Rachel Reeves sets out plans to hand regional mayors a share of tax revenue

It could mean people in parts of Yorkshire getting more of a say over where their tax money will be spent

Author: David Hughes and Sophie Wingate, PAPublished 18th Mar 2026
Last updated 18th Mar 2026

Regional mayors could be given control of a share of national taxes including income tax to invest in their areas under plans announced by Rachel Reeves.

The Chancellor said she would set out a “road map for future fiscal devolution” at her next budget in the autumn.

The move would not increase the tax burden, she said, but would share existing tax revenues with regional leaders, rather than the Exchequer controlling the cash.

Both West and South Yorkshire have regional mayor, who already have powers over local transport links and a budget to spend every year.

Giving the annual Mais Lecture at Bayes Business School in London, the Leeds West MP said: “I have asked my officials to work with mayors and businesses to develop a road map for future fiscal devolution to be published at this year’s budget.

“This will set out plans to give regional leaders control of a share of some national taxes which have, for too long, been allocated by central government.

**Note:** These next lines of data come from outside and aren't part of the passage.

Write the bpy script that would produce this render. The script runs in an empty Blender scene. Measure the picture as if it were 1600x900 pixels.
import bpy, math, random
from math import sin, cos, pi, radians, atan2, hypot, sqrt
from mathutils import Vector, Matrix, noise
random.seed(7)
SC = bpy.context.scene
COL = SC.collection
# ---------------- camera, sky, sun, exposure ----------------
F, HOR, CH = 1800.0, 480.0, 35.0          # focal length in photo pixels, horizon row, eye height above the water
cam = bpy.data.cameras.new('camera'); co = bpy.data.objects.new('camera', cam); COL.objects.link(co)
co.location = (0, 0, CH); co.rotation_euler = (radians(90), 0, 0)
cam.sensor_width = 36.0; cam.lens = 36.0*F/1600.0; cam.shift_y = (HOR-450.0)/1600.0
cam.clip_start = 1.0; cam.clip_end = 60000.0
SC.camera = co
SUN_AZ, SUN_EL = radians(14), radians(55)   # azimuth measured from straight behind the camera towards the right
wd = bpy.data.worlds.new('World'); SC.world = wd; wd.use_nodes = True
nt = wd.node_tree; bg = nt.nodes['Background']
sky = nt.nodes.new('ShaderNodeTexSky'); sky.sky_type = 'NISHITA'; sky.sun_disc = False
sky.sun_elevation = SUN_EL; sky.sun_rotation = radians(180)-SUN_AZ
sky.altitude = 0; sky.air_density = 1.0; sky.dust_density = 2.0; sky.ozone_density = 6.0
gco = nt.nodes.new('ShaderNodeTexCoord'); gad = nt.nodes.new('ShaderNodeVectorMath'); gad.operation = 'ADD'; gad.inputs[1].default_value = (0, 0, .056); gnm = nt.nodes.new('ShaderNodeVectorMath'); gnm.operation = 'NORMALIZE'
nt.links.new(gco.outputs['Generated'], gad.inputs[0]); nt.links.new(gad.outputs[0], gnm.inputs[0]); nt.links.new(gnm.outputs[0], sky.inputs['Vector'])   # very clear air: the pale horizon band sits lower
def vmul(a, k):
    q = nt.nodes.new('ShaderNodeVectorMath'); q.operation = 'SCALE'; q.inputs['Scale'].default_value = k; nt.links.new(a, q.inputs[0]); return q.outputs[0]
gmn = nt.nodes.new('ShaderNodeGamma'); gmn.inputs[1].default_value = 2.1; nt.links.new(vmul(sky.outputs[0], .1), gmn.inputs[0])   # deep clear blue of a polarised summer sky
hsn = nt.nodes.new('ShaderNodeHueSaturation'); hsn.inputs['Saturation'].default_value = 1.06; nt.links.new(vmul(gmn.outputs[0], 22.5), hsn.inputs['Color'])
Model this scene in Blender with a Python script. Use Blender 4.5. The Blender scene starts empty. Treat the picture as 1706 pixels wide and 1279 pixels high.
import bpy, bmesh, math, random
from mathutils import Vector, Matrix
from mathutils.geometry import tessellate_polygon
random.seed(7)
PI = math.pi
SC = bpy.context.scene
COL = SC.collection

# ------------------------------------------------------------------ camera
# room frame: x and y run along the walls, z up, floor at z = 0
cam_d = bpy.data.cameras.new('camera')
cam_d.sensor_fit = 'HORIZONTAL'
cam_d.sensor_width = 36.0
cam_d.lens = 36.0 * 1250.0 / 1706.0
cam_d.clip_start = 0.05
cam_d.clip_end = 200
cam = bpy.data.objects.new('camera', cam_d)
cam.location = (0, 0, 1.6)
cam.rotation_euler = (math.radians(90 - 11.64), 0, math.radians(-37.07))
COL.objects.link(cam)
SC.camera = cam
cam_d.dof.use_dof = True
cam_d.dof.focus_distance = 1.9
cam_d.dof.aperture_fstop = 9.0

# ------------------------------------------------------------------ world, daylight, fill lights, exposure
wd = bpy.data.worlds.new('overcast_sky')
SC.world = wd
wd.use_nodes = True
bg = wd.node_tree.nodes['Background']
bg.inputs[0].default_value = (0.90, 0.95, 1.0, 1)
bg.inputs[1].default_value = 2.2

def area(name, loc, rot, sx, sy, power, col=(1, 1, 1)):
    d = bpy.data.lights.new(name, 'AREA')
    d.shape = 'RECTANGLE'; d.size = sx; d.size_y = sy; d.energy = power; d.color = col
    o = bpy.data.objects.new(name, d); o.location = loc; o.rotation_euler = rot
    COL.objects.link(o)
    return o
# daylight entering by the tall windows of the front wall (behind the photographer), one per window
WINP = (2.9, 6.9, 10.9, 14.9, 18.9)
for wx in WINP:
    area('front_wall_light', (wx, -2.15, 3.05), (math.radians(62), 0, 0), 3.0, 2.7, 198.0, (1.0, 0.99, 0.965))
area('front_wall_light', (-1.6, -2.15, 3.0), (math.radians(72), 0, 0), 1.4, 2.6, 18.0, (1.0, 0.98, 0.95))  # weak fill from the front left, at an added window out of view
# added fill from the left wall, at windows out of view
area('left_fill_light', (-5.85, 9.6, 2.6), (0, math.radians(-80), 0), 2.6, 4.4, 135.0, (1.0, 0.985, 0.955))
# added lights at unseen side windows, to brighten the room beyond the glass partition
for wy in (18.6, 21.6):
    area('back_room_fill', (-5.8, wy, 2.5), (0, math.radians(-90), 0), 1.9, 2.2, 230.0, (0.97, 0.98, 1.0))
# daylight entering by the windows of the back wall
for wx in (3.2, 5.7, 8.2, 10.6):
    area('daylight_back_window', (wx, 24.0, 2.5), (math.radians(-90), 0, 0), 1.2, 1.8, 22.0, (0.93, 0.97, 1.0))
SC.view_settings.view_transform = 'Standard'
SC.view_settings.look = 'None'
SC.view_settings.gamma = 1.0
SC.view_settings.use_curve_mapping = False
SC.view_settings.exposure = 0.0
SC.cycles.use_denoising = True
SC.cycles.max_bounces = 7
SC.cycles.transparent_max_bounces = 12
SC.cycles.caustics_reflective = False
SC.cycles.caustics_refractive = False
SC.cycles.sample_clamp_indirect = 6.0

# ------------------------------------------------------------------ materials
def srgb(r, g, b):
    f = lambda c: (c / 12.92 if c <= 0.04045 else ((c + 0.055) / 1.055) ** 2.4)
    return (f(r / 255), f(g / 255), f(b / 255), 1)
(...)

“They will look at income tax alongside other taxes, with reforms initially targeted at those places that have the greatest capacity to deliver them and the greatest potential to benefit.”

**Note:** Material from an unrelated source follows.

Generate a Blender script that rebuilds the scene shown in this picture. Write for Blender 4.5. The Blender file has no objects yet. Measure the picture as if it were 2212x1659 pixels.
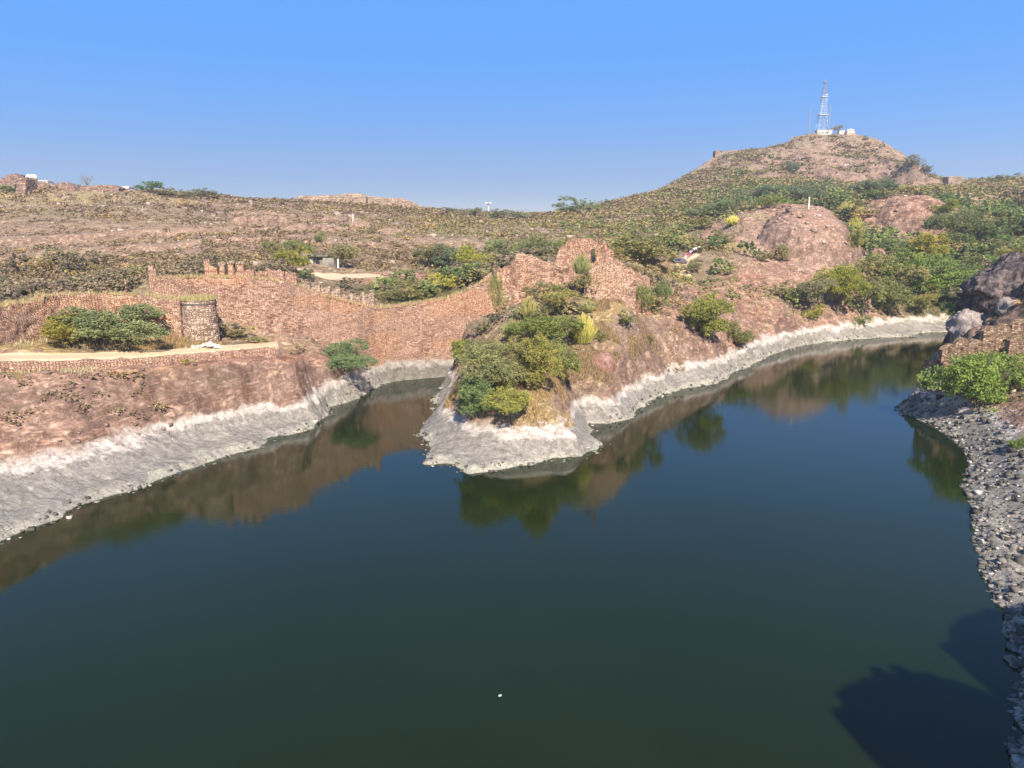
import bpy, math, random
import numpy as np
from mathutils import Vector, Matrix
random.seed(7); RNG = np.random.default_rng(11)
SC = bpy.context.scene
COL = SC.collection

# ------------------------------------------------------------------ camera
H = 25.0; PX = 1640.0; CX, CY = 1106.0, 829.5          # photo measured at 2212 x 1659
PITCH = math.atan((829.5-466)/1640.0)
CP, SP = math.cos(PITCH), math.sin(PITCH)
cam = bpy.data.cameras.new('camera'); cam_o = bpy.data.objects.new('camera', cam); COL.objects.link(cam_o)
cam_o.location = (0, 0, H); cam_o.rotation_euler = (math.pi/2-PITCH, 0, 0)
cam.sensor_width = 36.0; cam.lens = 36.0*PX/2212.0; cam.clip_start = 0.5; cam.clip_end = 6000
SC.camera = cam_o

# ------------------------------------------------------------------ light
SUN_EL = math.radians(41); ANTI = math.radians(-13)     # shadows run away from the camera, a little to the left
W = bpy.data.worlds.new("World"); SC.world = W; W.use_nodes = True
nt = W.node_tree; nt.nodes.clear()
sky = nt.nodes.new('ShaderNodeTexSky'); sky.sky_type = 'NISHITA'; sky.sun_disc = False
sky.sun_elevation = SUN_EL
sdir = Vector((-math.sin(ANTI)*math.cos(SUN_EL), -math.cos(ANTI)*math.cos(SUN_EL), math.sin(SUN_EL)))
sky.sun_rotation = math.atan2(sdir.x, sdir.y)
sky.altitude = 3000; sky.air_density = 0.7; sky.dust_density = 0.3; sky.ozone_density = 6
bg = nt.nodes.new('ShaderNodeBackground'); bg.inputs['Strength'].default_value = 0.15
wo = nt.nodes.new('ShaderNodeOutputWorld')
# phone-camera sky: even brightness, deep blue above, periwinkle low down
_sp = nt.nodes.new('ShaderNodeSeparateColor'); _sp.mode = 'HSV'; _cb = nt.nodes.new('ShaderNodeCombineColor'); _cb.mode = 'HSV'
nt.links.new(sky.outputs[0], _sp.inputs[0])
def _m(op, a, b):
    q = nt.nodes.new('ShaderNodeMath'); q.operation = op
    nt.links.new(a, q.inputs[0]); q.inputs[1].default_value = b; return q.outputs[0]
nt.links.new(_m('ADD', _m('MULTIPLY', _sp.outputs[0], 0.5), 0.3055), _cb.inputs[0])
nt.links.new(_m('MINIMUM', _m('ADD', _m('MULTIPLY', _sp.outputs[1], 2.05), -0.69), 0.90), _cb.inputs[1])
_lo = _m('MULTIPLY', _m('MAXIMUM', _m('ADD', _sp.outputs[2], -6.5), 0.0), -0.13)
_vv = nt.nodes.new('ShaderNodeMath'); _vv.operation = 'ADD'; nt.links.new(_m('MINIMUM', _m('MULTIPLY', _sp.outputs[2], 1.15), 4.05), _vv.inputs[0]); nt.links.new(_lo, _vv.inputs[1])
nt.links.new(_vv.outputs[0], _cb.inputs[2])
nt.links.new(_cb.outputs[0], bg.inputs['Color']); nt.links.new(bg.outputs[0], wo.inputs['Surface'])
sun = bpy.data.lights.new('sun', 'SUN'); sun.energy = 5.0; sun.angle = math.radians(0.53); sun.color = (1.0, 0.92, 0.79)
sun_o = bpy.data.objects.new('sun', sun); COL.objects.link(sun_o)
sun_o.rotation_euler = sdir.to_track_quat('Z', 'Y').to_euler(); sun_o.location = (0, 0, 200)
SC.view_settings.view_transform = 'Standard'; SC.view_settings.look = 'None'
SC.view_settings.exposure = 0.78; SC.view_settings.gamma = 1.0
SC.view_settings.use_curve_mapping = False

# ------------------------------------------------------------------ helpers: photo measurement -> place
def at(px, py, Y):
    u = (px-CX)/PX; v = (py-CY)/PX
    t = Y/(CP-v*SP)
    return (u*t, Y, H-(SP+v*CP)*t)
def atz(px, py, z):
    u = (px-CX)/PX; v = (py-CY)/PX
    t = (H-z)/(SP+v*CP)
    return (u*t, (CP-v*SP)*t, z)

# ------------------------------------------------------------------ numpy noise
def _h(ix, iy, iz, s):
    h = (ix*374761393 + iy*668265263 + iz*2147483647 + s*974634777) & 0xffffffff
    h = ((h ^ (h >> 13))*1274126177) & 0xffffffff
    h = ((h ^ (h >> 16))*2246822519) & 0xffffffff
    return ((h ^ (h >> 15)) & 0xffffff)/16777215.0
def vnoise(x, y, z=None, s=0):
    x = np.asarray(x, float); y = np.asarray(y, float)
    ix = np.floor(x).astype(np.int64); iy = np.floor(y).astype(np.int64)
    fx = x-ix; fy = y-iy; fx = fx*fx*(3-2*fx); fy = fy*fy*(3-2*fy)
    if z is None:
        a = _h(ix, iy, 0, s); b = _h(ix+1, iy, 0, s); c = _h(ix, iy+1, 0, s); d = _h(ix+1, iy+1, 0, s)
        return (a*(1-fx)+b*fx)*(1-fy)+(c*(1-fx)+d*fx)*fy
    z = np.asarray(z, float); iz = np.floor(z).astype(np.int64); fz = z-iz; fz = fz*fz*(3-2*fz)
    r = 0
    for dz, wz in ((0, 1-fz), (1, fz)):
        a = _h(ix, iy, iz+dz, s); b = _h(ix+1, iy, iz+dz, s); c = _h(ix, iy+1, iz+dz, s); d = _h(ix+1, iy+1, iz+dz, s)
        r = r + wz*((a*(1-fx)+b*fx)*(1-fy)+(c*(1-fx)+d*fx)*fy)
    return r
def fbm(x, y, z=None, o=4, s=0, g=0.5):
    r = 0; a = 1; t = 0
    for k in range(o):
        f = 2.03**k
        r = r + a*(vnoise(x*f+k*17.3, y*f+k*5.1, None if z is None else z*f, s+k)*2-1); t += a; a *= g
    return r/t
def ridged(x, y, o=4, s=0):
    r = 0; a = 1; t = 0
    for k in range(o):
        f = 2.1**k
        n = 1-np.abs(vnoise(x*f+k*9.7, y*f+k*3.3, None, s+k)*2-1)*1.0
        r = r + a*n*n; t += a; a *= 0.5
    return r/t
def sstep(a, b, x):
    t = np.clip((x-a)/(b-a), 0, 1); return t*t*(3-2*t)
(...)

She said the move represented a “genuine break” with the past and a “generational opportunity for Britain’s regions to make their own future”.

Ms Reeves vowed that “this is not about new taxes” and that she would not ask taxpayers to pay more.

“Reforms will be fiscally neutral,” she said, with region leaders able to spend a proportion of the income tax raised in their areas.

The Chancellor also set out plans for “city investment funds” backed by £2.3 billion of funding, focused on northern England and the West Midlands, giving regional leaders control of “long-term, self-sustaining capital” to invest, with a commitment to the retention of business rates.

Ms Reeves also announced the Government would consult on a development corporation for Greater Oxford, similar to the one launched for Cambridge earlier this year.

She doubled the funding commitment – initially £400 million for Cambridge – to £800 million for both Cambridge and Oxford to grow through upfront land acquisition and infrastructure.

The Chancellor also backed compulsory purchase powers for the regions surrounding the two university cities, the so-called Oxford-Cambridge corridor.

She said: “I want to see deals done quickly, but where landowners are intransigent or insist on unreasonable demands, we are ready to acquire land using compulsory powers, either directly or by standing by local leaders.”

Driving growth in every part of Britain is one of three “big choices” the Chancellor set out in her Tuesday lecture, along with closer alignment with the European Union and accelerating adoption of artificial intelligence.

“In an unbalanced Britain, we all lose out,” she said, criticising previous governments for merely paying “lip service to regional potential”.

“What most distinguishes Britain from our closest peers is the relative underperformance of our major cities outside of London compared to their European counterparts,” Ms Reeves said.

“There are huge gains to be made if we can only close that gap, if we back Manchester and Liverpool and Leeds to match and overtake Stuttgart, Turin and Lyon.”

Andrew Carter, chief executive of Centre for Cities, said her commitment to help the UK’s large cities to overtake G7 peers on productivity was “very encouraging”.

“As the Chancellor noted and our research confirms, the UK’s big cities outside of London have relatively small city centres, low public transport connectivity, and too few equity-raising firms. There are too many bottlenecks on investment.

“The good news for the Chancellor is that there are ways to address these issues: by building more housing, delivering integrated transport to increase cities’ effective size, and improving the business conditions for the innovative business base in big cities.

“Plans to expand city centres and grant mayors more autonomy, especially through fiscal devolution, are key to enabling mayors to plan for the long term and direct growth and investment in their areas.”